Analysis of the Herschel/HEXOS Spectral Survey Towards Orion South: A massive protostellar envelope with strong external irradiation

TL;DR

This study uses Herschel/HEXOS spectral data to analyze the physical and chemical properties of Orion South, revealing multiple cloud components with distinct temperatures, dynamics, and irradiation effects, and comparing its chemistry to other Orion regions.

Contribution

First comprehensive spectral survey of Orion South with detailed modeling of multiple cloud components and their physical and chemical characteristics.

Findings

Identification of three distinct cloud components with different temperatures and dynamics.

Evidence of UV irradiation effects on the surface region of Orion South.

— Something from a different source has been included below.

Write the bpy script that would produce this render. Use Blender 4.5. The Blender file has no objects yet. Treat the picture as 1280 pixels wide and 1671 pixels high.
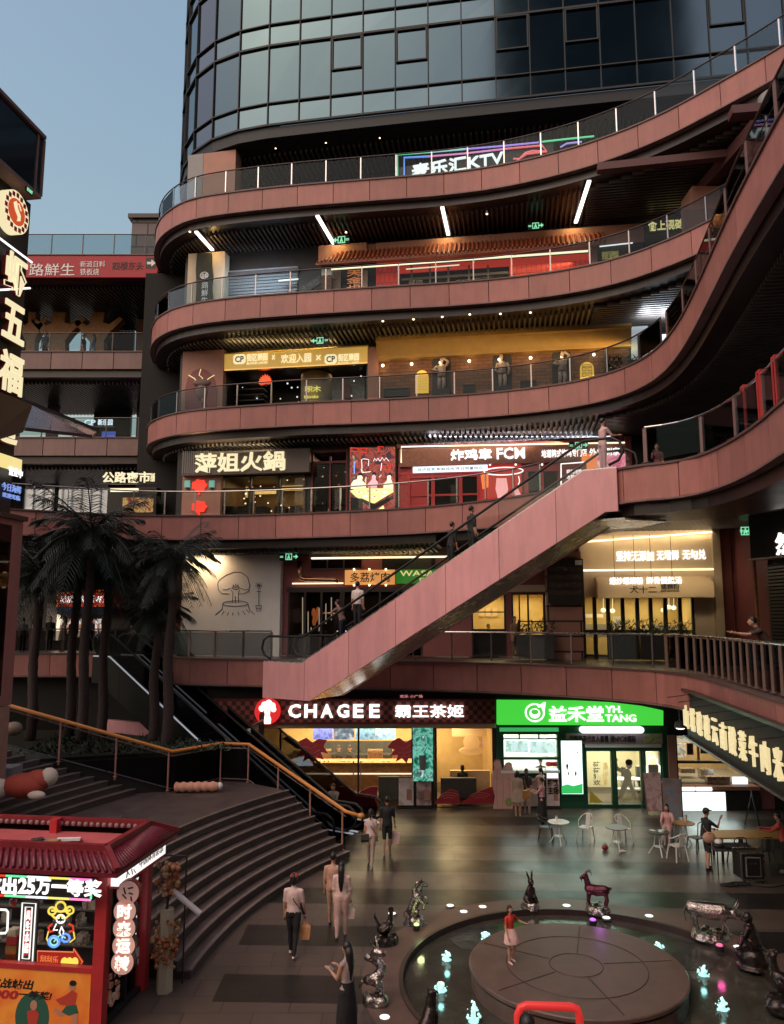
import bpy, math, random
from mathutils import Vector, Matrix
from mathutils.geometry import tessellate_polygon
random.seed(7)
PI = math.pi
S = bpy.context.scene
COL = S.collection

# ------------------------------------------------------------------ camera, sky, sun, exposure
PITCH, FPX, CAMZ = math.radians(7.8), 1255.0, 7.6
cam = bpy.data.objects.new('camera', bpy.data.cameras.new('camera'))
cam.location = (0, 0, CAMZ)
cam.rotation_euler = (PI/2 + PITCH, 0, 0)
cam.data.sensor_fit = 'HORIZONTAL'; cam.data.sensor_width = 36.0
cam.data.lens = FPX/1280*36.0
cam.data.clip_start = 0.1; cam.data.clip_end = 3000
COL.objects.link(cam); S.camera = cam

SUN_EL, SUN_AZ = math.radians(50), math.radians(218)   # azimuth clockwise from +Y: the glow is behind the camera, to its left
W = bpy.data.worlds.new("World"); S.world = W; W.use_nodes = True
wn = W.node_tree; bg = wn.nodes['Background']
sky = wn.nodes.new('ShaderNodeTexSky'); sky.sky_type = 'NISHITA'; sky.sun_disc = False
sky.sun_elevation = SUN_EL; sky.sun_rotation = SUN_AZ; sky.altitude = 50
sky.air_density = 2.4; sky.dust_density = 4.5; sky.ozone_density = 2.2
wn.links.new(sky.outputs[0], bg.inputs[0]); bg.inputs[1].default_value = 0.11
sd = bpy.data.lights.new('sun', 'SUN'); sd.energy = 0.70; sd.angle = math.radians(95); sd.color = (1.0, 0.49, 0.47)
sun = bpy.data.objects.new('sun', sd); COL.objects.link(sun)
sv = Vector((math.sin(SUN_AZ)*math.cos(SUN_EL), math.cos(SUN_AZ)*math.cos(SUN_EL), math.sin(SUN_EL)))
sun.rotation_euler = sv.to_track_quat('Z', 'Y').to_euler()
S.view_settings.view_transform = 'Standard'; S.view_settings.look = 'None'
S.view_settings.exposure = 0.52; S.view_settings.gamma = 1.0
S.cycles.use_denoising = True
S.cycles.max_bounces = 6; S.cycles.transparent_max_bounces = 24
S.cycles.sample_clamp_indirect = 4.0

# ------------------------------------------------------------------ survey helpers: a sight line of the photograph met with a known level or wall
def ray(px, py):
    u = (px-640)/FPX; v = (835.5-py)/FPX
    return Vector((u, math.cos(PITCH)-v*math.sin(PITCH), math.sin(PITCH)+v*math.cos(PITCH)))
def at(px, py, z):
    d = ray(px, py); t = (z-CAMZ)/d.z
    return Vector((d.x*t, d.y*t, z))
def ony(px, py, Y):
    d = ray(px, py); t = Y/d.y
    return Vector((d.x*t, Y, CAMZ+d.z*t))

# ------------------------------------------------------------------ materials
def mat(name, col, rough=0.6, metal=0.0, emit=None, es=0.0, var=0.0, vscale=3.0, bump=0.0, bscale=20.0, spec=0.5, var2=None):
    m = bpy.data.materials.new(name); m.use_nodes = True
    n = m.node_tree; b = n.nodes['Principled BSDF']
    b.inputs['Base Color'].default_value = (*col, 1); b.inputs['Roughness'].default_value = rough
    b.inputs['Metallic'].default_value = metal; b.inputs['Specular IOR Level'].default_value = spec
    if emit is not None:
        b.inputs['Emission Color'].default_value = (*emit, 1); b.inputs['Emission Strength'].default_value = es
    if var or bump:
        tc = n.nodes.new('ShaderNodeTexCoord')
    if var:
        nz = n.nodes.new('ShaderNodeTexNoise'); nz.inputs['Scale'].default_value = vscale; nz.inputs['Detail'].default_value = 6
        nz.inputs['Roughness'].default_value = 0.65
        n.links.new(tc.outputs['Object'], nz.inputs['Vector'])
        r = n.nodes.new('ShaderNodeValToRGB')
        r.color_ramp.elements[0].position = 0.3; r.color_ramp.elements[1].position = 0.7
        lo = [c*(1-var) for c in col]; hi = var2 or [min(1, c*(1+var)) for c in col]
        r.color_ramp.elements[0].color = (*lo, 1); r.color_ramp.elements[1].color = (*hi, 1)
        n.links.new(nz.outputs['Fac'], r.inputs[0]); n.links.new(r.outputs[0], b.inputs['Base Color'])
        mr = n.nodes.new('ShaderNodeMapRange'); mr.inputs['To Min'].default_value = max(0.03, rough-0.12); mr.inputs['To Max'].default_value = min(1, rough+0.12)
        n.links.new(nz.outputs['Fac'], mr.inputs['Value']); n.links.new(mr.outputs[0], b.inputs['Roughness'])
    if bump:
        bz = n.nodes.new('ShaderNodeTexNoise'); bz.inputs['Scale'].default_value = bscale; bz.inputs['Detail'].default_value = 4
        n.links.new(tc.outputs['Object'], bz.inputs['Vector'])
        bp = n.nodes.new('ShaderNodeBump'); bp.inputs['Strength'].default_value = bump; bp.inputs['Distance'].default_value = 0.02
        n.links.new(bz.outputs['Fac'], bp.inputs['Height']); n.links.new(bp.outputs[0], b.inputs['Normal'])
    return m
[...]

Chemical composition similarities with Orion-KL's quiescent ridge and shock-affected regions.

Abstract

We present results from a comprehensive submillimeter spectral survey toward the source Orion South, based on data obtained with the HIFI instrument aboard the \textit{Herschel Space Observatory}, covering the frequency range 480 to 1900 GHz. We detect 685 spectral lines with S/N $>$ 3$\sigma$, originating from 52 different molecular and atomic species. We model each of the detected species assuming conditions of Local Thermodynamic Equilibrium. This analysis provides an estimate of the physical conditions of Orion South (column density, temperature, source size, \& V$_{LSR}$). We find evidence for three different cloud components: a cool (T$_{ex} \sim 20-40$ K), spatially extended ($> 60"$), and quiescent ($\Delta V_{FWHM} \sim 4$ km s $^{-1}$) component; a warmer (T$_{ex} \sim 80-100$ K), less spatially extended ($\sim 30"$), and dynamic ($\Delta V_{FWHM} \sim 8$ km s $^{-1}$) component, which is likely affected by embedded outflows; and a kinematically distinct region (T$_{ex}$ $>$ 100 K; V$_{LSR}$ $\sim$ 8 km s $^{-1}$), dominated by emission from species which trace ultraviolet irradiation, likely at the surface of the cloud. We find little evidence for the existence of a chemically distinct "hot core" component, likely due to the small filling factor of the hot core or hot cores within the \textit{Herschel} beam. We find that the chemical composition of the gas in the cooler, quiescent component of Orion South more closely resembles that of the quiescent ridge in Orion-KL. The gas in the warmer, dynamic component, however, more closely resembles that of the Compact Ridge and Plateau regions of Orion-KL, suggesting that higher temperatures and shocks also have an influence on the overall chemistry of Orion South.